WINDOW RESEARCH INSTITUTE

Series Index of Window Sounds and Movements

The Yosuitei
06/07 Shitajimado and Renjimado, 08 Nijiriguchi, 09/10 Shitajimado and Renjimado

Yoh Komiyama (Product Designer)

04 Dec 2021

Keywords
Design
Product Design

06/07  Shitajimado and Renjimado
Another instance where Enshu used his favorite combination of an upper shitajimado (exposed lath window) and lower renjimado (slatted window). This shitajimado has a woven blind (sudare) on its exterior side, and the renjimado has a single sliding paper screen on its interior side.

 

08  Nijiriguchi
A nijiriguchi (lit. “wriggle-in entrance”) is a small entrance made for tea ceremony guests. It is also known as a kuguri (lit. “duck-through”), and it is fitted with a single sliding door panel called a nijirido (lit. “wriggle-in door”) or sasado (lit. “narrow door”). These door panels are said to have originally been made by cutting wood board shutters (amado), and the simplicity of their designs speaks to their origins.
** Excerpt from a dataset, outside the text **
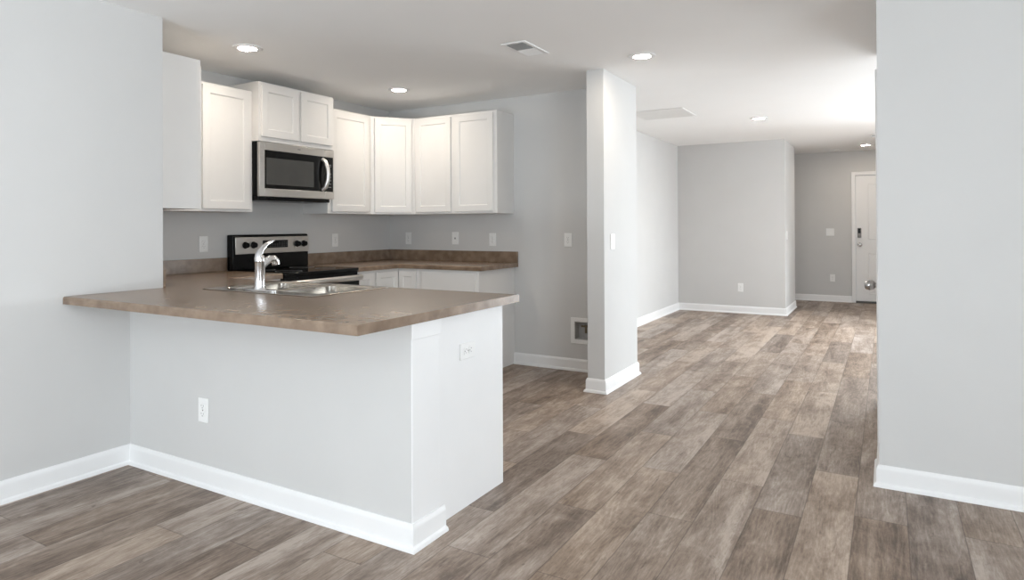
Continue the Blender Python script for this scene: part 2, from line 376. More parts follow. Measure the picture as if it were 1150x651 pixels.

They are constructed as what is called a nimaihan (lit. “two and a half boards”), and as the name suggests, they are composed of two wide plain-sawn boards and one narrow quarter-sawn board, which are arranged in the order of large-medium-small or large-large-small. They are typically held together from the inside by battens fixed to the middle and upper part of the boards and do not have a top rail.

 

09/10  Shitajimado and Renjimado
In this instance where Enshu used his favored combination of an upper shitajimado (exposed lath window) and a lower renjimado (slatted window), the shitajimado has a single sliding paper screen, and the renjimado has double sliding paper panels. The tea ceremony host can control the amount of light that enters the room and use it for effect by adjusting these sliding paper panels, which shut out sunlight like solid walls when closed and become bright, airy apertures when opened.

 

About the Yosuitei
Japanese teahouses (chashitsu) are unique buildings with small interiors and many types of windows. The Yosuitei is a thatched hut-style teahouse from the Kanei era (1624–1644) of the early Edo period. It was commissioned by Toshitsune Maeda, the second lord of the Kaga Domain, and built alongside a waiting shelter and a reception hall with a dais at the residence of Kakujo Goto, a sword engraver and Maeda clan liege based in Kyo (present-day Kyoto). Designed by Enshu Kobori, the multiwindowed teahouse is also referred to as the Jusansoseki (lit. “Thirteen-Window Tearoom”) based on the fact that it has thirteen windows, which is the most of any extant teahouse. This project aims to extract the subtle, rich behaviors of the Yosuitei’s thirteen windows by studying the sounds and movements that they make when opened and closed.

 

 

Index of Window Sounds and Movements
The Index of Window Sounds and Movements is a project to observe and extract the sounds and movements of operable windows in order to understand how we perceive windows with our ears and eyes. This is the first research project of Window Products Inside, and it is being conducted as a collaboration between product designer Yoh Komiyama and the Window Research Institute, with videography by Tomohiro Okazaki.

 

Window Products Inside
Windows Products Inside is a research project initiated by product designer Yoh Komiyama. By extracting and redefining the various meanings that are implicit to the window as an object, the project hopes to uncover what is needed so that windows can create a diversity of new lifestyles, cultures, and new customs.